しかし、労働者の求める権利や改善が完全に認められる事例は必ずしも多くなく、実情としては数年に及ぶものや、志半ばで苦渋の決断を強いられるものも存在する。本作品では、その一例としてCGT(フランス労働総同盟)との長きにわたる連帯関係が描かれているが、フランス最大規模の労働組合との連帯関係をもってしても権利の獲得には時間を要し、労働者の主張が完全な形で通ったわけではないのだ。

 

映画史を振り返ってみると、このようなストライキを題材にした映画は数多く存在する。その中で、たとえばセルゲイ・M・エイゼンシュテイン監督の『ストライキ』(1925年)などに見られるように、多くの映画作品では支配階級と労働者階級の闘争における暴力性を描いたものが多かったりする。だが、ネシム・チカムイ監督は本作において、実際に22ヶ月という長期に及ぶストライキとホテル側との交渉をファッションショーという形で成功させた事例を題材にする。そうすることで、登場人物の苦悩はもちろん、自分たちの権利を主張していく姿をコメディタッチで描くことが可能になったと言える(ただ、単なるコメディだけではないことに注意は必要だ。階級闘争は、権力者との真摯な対立にこそ勝利は見えるからである。

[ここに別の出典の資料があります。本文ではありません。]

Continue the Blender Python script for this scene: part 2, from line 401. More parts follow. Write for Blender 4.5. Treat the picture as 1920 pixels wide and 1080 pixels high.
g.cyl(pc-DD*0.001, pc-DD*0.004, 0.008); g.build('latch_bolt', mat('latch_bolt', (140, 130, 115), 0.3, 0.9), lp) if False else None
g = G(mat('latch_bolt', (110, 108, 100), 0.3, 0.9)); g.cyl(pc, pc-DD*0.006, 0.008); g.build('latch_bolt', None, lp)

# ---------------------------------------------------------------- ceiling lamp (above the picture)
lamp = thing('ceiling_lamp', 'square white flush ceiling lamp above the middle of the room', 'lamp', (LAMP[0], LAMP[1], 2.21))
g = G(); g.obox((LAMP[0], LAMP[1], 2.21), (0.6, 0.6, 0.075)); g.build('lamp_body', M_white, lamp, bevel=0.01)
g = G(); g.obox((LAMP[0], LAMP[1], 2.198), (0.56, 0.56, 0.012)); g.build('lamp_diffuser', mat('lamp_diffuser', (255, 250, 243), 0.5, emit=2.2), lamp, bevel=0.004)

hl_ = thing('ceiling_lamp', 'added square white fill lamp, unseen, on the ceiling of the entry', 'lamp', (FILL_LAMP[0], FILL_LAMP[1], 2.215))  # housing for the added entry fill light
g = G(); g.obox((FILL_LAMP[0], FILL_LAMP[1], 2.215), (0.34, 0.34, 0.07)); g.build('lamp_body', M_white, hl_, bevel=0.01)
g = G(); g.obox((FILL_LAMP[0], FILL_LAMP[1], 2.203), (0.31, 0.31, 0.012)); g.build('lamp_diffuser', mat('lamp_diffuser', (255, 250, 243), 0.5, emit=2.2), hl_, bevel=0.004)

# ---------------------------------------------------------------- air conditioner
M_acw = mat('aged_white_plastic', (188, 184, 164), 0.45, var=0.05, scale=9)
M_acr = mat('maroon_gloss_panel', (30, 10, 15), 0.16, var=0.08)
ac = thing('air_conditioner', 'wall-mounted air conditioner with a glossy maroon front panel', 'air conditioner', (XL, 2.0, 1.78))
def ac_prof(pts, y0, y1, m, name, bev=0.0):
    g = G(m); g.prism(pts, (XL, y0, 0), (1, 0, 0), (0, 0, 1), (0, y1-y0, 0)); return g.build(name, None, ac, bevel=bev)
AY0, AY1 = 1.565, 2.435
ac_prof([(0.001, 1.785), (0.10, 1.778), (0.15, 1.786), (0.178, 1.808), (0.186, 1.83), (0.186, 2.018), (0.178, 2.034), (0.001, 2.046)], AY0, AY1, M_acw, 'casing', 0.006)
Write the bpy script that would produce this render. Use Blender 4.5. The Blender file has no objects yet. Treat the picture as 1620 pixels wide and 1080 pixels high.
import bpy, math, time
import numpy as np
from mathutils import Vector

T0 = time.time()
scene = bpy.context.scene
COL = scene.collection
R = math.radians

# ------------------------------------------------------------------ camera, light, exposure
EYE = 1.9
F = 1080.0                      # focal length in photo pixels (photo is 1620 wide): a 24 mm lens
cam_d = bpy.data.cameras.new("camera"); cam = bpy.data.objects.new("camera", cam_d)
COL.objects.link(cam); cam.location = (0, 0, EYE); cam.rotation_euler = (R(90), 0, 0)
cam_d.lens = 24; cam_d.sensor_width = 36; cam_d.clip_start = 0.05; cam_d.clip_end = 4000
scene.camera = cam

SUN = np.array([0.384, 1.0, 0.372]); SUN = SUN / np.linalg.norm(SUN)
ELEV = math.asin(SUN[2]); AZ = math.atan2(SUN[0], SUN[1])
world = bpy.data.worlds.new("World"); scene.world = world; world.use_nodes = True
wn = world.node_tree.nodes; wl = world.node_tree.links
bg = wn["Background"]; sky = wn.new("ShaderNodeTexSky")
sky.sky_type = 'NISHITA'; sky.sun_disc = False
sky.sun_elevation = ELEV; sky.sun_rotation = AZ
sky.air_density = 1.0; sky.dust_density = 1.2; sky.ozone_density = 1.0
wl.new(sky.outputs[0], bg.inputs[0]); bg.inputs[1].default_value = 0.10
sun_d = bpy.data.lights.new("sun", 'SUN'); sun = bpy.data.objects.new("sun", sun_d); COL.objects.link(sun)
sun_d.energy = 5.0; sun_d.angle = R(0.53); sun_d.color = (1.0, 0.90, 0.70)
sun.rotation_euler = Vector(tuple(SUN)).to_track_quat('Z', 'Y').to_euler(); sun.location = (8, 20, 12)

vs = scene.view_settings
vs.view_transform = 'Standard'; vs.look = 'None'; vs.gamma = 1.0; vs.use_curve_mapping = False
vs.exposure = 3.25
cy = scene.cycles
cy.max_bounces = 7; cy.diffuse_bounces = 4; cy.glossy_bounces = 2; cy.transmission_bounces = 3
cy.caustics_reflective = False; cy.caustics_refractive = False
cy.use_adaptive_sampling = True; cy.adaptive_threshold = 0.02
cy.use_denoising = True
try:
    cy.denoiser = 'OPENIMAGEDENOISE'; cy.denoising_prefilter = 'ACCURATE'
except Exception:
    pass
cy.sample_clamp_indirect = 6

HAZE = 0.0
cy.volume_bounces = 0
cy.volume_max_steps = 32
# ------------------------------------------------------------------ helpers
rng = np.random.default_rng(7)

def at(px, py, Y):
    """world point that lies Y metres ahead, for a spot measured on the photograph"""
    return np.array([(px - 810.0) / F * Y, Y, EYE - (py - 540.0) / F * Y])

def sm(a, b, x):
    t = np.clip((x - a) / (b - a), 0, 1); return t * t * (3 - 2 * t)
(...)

労働者である彼女たちは、その規範(流れ)から決して反動的に逸脱することはない)。シリアスなテーマであるストライキを多くの人に届けるために、爽快に描いているのは監督の意志に他ならない。

 

自由(Liberté)、平等(Égalité)、友愛(Fraternité)を謳うフランスにおいて、スポーツの祭典が行われている今こそ、それを支えている人々の存在を忘れてはならない。